EXERCISE
Begin with the first line of the material and copy each line word for word through the line that contains "sc = bpy.context.scene"; the pictures are left out.

SUPPLIED DATA
******************************

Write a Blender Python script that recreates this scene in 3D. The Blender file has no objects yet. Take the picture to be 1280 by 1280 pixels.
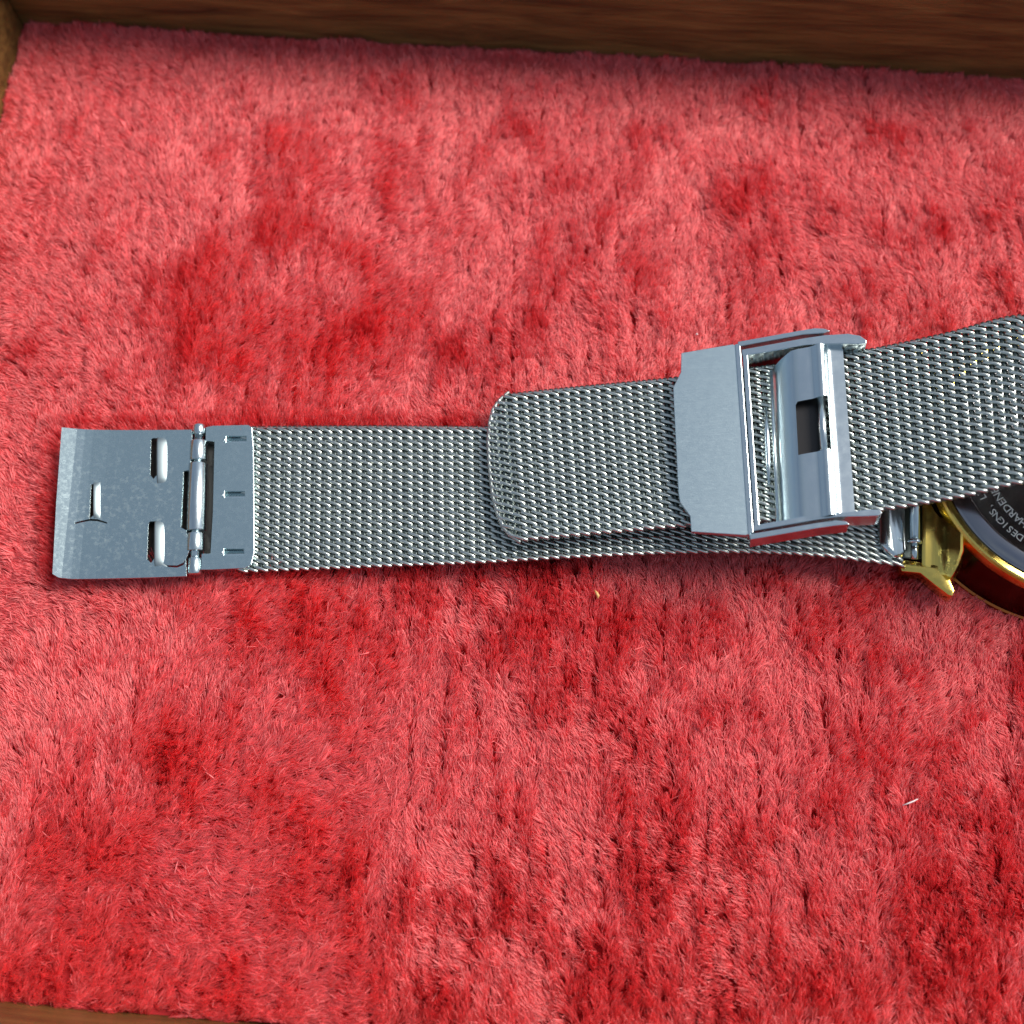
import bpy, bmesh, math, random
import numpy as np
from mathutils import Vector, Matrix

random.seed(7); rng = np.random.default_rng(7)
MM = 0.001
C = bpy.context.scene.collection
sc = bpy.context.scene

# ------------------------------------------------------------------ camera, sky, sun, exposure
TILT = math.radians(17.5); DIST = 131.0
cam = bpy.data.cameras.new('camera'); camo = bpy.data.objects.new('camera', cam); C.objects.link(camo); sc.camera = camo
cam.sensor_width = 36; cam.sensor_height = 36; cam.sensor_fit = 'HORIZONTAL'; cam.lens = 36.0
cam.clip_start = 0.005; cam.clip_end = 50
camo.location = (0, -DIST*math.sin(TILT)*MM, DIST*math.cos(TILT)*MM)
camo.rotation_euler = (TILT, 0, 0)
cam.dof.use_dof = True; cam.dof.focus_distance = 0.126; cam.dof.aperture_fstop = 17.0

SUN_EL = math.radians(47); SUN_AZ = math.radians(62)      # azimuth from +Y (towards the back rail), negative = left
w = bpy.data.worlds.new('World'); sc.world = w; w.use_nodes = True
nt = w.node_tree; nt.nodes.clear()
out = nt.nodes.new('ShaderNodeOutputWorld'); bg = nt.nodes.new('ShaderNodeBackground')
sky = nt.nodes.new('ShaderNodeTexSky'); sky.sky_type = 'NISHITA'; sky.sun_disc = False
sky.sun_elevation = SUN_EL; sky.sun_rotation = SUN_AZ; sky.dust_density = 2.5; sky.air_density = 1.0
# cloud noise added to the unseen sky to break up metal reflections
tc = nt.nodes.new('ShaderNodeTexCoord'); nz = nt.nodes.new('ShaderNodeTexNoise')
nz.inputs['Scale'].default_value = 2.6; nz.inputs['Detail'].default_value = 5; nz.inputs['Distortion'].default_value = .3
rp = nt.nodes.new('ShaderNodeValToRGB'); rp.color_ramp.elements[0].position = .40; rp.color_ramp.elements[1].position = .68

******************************

COMPLETE RESPONSE
Write a Blender Python script that recreates this scene in 3D. The Blender file has no objects yet. Take the picture to be 1280 by 1280 pixels.
import bpy, bmesh, math, random
import numpy as np
from mathutils import Vector, Matrix

random.seed(7); rng = np.random.default_rng(7)
MM = 0.001
C = bpy.context.scene.collection
sc = bpy.context.scene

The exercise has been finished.